:: TASK GOAL ::
Print word for word the first line of the listing below and every line after it, through the line with "C = scene.collection". Leave out the pictures and the rest.
* begin SUPPLIED INFORMATION *
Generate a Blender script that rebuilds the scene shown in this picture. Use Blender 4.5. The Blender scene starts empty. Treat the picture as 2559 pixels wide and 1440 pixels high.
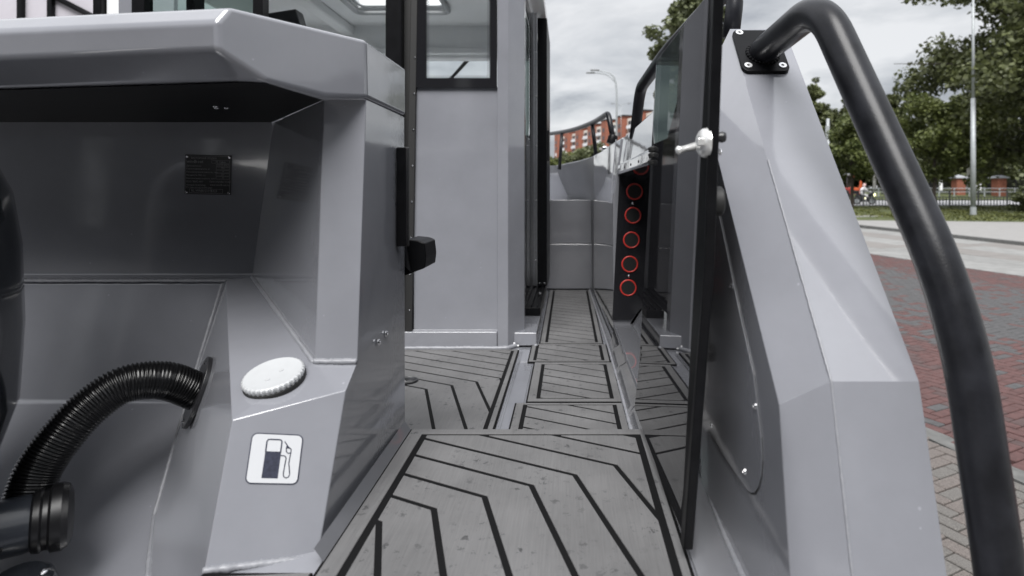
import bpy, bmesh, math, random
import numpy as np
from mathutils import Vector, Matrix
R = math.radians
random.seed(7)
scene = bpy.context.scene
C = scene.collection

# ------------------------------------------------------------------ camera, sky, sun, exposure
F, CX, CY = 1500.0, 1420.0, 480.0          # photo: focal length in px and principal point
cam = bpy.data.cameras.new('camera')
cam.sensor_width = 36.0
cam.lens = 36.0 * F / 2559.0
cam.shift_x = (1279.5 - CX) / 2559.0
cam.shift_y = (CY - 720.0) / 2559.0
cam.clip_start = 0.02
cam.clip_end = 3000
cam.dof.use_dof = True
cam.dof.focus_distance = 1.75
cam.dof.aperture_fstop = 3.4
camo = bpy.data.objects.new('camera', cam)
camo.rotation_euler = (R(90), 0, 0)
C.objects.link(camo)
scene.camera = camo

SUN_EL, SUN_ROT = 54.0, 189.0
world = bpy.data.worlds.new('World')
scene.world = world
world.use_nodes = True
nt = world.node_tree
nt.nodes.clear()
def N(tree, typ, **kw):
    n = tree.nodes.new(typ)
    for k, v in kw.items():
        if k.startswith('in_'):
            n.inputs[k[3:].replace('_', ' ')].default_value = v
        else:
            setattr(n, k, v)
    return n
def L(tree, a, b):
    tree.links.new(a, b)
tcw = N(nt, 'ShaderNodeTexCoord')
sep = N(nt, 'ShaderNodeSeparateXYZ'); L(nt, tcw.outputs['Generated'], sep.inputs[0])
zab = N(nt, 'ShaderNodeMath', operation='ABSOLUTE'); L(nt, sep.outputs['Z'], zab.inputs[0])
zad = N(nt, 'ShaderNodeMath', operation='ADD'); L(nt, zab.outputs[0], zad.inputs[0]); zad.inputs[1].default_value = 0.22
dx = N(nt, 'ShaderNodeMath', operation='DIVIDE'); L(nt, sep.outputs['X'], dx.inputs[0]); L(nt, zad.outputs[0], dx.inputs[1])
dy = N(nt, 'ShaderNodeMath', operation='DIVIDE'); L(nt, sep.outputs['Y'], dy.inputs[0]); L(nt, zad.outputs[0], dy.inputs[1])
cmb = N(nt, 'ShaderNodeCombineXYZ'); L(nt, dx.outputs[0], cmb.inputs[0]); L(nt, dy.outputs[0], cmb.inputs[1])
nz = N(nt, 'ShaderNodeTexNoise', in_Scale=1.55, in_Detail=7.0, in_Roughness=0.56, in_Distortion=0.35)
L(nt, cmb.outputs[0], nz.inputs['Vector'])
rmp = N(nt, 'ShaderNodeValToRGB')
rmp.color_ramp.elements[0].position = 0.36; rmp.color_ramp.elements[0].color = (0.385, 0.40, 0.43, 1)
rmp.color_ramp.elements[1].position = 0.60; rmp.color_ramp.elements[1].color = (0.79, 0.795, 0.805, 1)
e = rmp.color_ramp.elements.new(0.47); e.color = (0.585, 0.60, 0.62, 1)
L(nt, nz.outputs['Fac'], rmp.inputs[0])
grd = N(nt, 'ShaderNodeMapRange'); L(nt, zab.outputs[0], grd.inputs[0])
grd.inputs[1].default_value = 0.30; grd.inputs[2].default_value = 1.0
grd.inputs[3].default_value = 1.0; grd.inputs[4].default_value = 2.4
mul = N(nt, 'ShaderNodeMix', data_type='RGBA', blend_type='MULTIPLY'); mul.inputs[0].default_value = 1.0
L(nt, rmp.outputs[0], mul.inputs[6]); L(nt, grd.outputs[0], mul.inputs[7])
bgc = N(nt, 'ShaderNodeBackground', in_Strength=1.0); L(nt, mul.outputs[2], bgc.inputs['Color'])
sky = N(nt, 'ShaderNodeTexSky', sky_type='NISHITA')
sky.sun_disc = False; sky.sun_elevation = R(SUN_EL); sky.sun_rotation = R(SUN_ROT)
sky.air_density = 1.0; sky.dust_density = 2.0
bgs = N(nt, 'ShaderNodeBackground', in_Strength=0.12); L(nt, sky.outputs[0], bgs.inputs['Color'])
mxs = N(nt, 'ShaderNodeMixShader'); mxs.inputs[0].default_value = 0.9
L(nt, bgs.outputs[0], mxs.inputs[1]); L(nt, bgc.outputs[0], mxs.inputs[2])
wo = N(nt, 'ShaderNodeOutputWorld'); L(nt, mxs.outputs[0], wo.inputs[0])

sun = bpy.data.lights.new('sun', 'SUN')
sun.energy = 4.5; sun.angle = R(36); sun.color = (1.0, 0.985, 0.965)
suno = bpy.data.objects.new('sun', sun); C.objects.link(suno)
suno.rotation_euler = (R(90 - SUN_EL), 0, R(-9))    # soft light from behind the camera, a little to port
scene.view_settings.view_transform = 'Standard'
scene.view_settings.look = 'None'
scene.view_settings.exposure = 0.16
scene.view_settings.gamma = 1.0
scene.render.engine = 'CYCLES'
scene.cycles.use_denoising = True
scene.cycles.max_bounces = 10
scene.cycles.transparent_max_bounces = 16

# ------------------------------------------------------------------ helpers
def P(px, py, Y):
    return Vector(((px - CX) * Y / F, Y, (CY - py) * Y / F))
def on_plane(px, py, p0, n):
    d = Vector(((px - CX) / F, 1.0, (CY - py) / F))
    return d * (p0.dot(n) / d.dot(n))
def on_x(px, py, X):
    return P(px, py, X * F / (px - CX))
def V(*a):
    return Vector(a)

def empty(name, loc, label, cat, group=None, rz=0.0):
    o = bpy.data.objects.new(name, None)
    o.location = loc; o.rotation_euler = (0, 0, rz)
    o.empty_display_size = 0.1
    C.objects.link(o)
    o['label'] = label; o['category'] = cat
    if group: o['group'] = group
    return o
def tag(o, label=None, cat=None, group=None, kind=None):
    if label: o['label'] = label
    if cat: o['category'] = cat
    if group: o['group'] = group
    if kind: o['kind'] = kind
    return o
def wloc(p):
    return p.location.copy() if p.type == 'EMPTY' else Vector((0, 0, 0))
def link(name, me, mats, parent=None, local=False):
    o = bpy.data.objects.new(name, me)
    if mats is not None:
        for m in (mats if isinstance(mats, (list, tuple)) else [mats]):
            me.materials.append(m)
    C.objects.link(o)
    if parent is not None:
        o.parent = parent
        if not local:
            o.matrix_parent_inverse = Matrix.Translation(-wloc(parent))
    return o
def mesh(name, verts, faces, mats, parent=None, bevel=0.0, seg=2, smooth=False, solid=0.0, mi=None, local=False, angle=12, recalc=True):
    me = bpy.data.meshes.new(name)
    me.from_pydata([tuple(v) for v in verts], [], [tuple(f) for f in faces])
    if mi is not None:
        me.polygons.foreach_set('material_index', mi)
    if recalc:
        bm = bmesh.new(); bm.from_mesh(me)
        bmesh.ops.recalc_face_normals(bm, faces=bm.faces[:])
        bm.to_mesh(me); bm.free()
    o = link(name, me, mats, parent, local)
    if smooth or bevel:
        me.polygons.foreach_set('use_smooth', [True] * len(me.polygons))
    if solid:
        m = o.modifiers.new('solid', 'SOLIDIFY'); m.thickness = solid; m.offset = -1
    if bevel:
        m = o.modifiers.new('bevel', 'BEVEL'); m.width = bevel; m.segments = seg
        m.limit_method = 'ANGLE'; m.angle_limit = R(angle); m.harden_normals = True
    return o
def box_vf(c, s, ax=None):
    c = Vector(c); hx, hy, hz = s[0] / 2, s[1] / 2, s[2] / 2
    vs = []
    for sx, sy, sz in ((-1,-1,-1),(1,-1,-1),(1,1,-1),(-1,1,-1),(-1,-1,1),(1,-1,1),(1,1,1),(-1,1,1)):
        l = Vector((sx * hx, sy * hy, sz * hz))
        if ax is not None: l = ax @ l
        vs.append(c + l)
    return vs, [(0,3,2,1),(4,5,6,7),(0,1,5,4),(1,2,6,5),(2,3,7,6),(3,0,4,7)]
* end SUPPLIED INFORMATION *
:: FINISHED TASK ::
Generate a Blender script that rebuilds the scene shown in this picture. Use Blender 4.5. The Blender scene starts empty. Treat the picture as 2559 pixels wide and 1440 pixels high.
import bpy, bmesh, math, random
import numpy as np
from mathutils import Vector, Matrix
R = math.radians
random.seed(7)
scene = bpy.context.scene
C = scene.collection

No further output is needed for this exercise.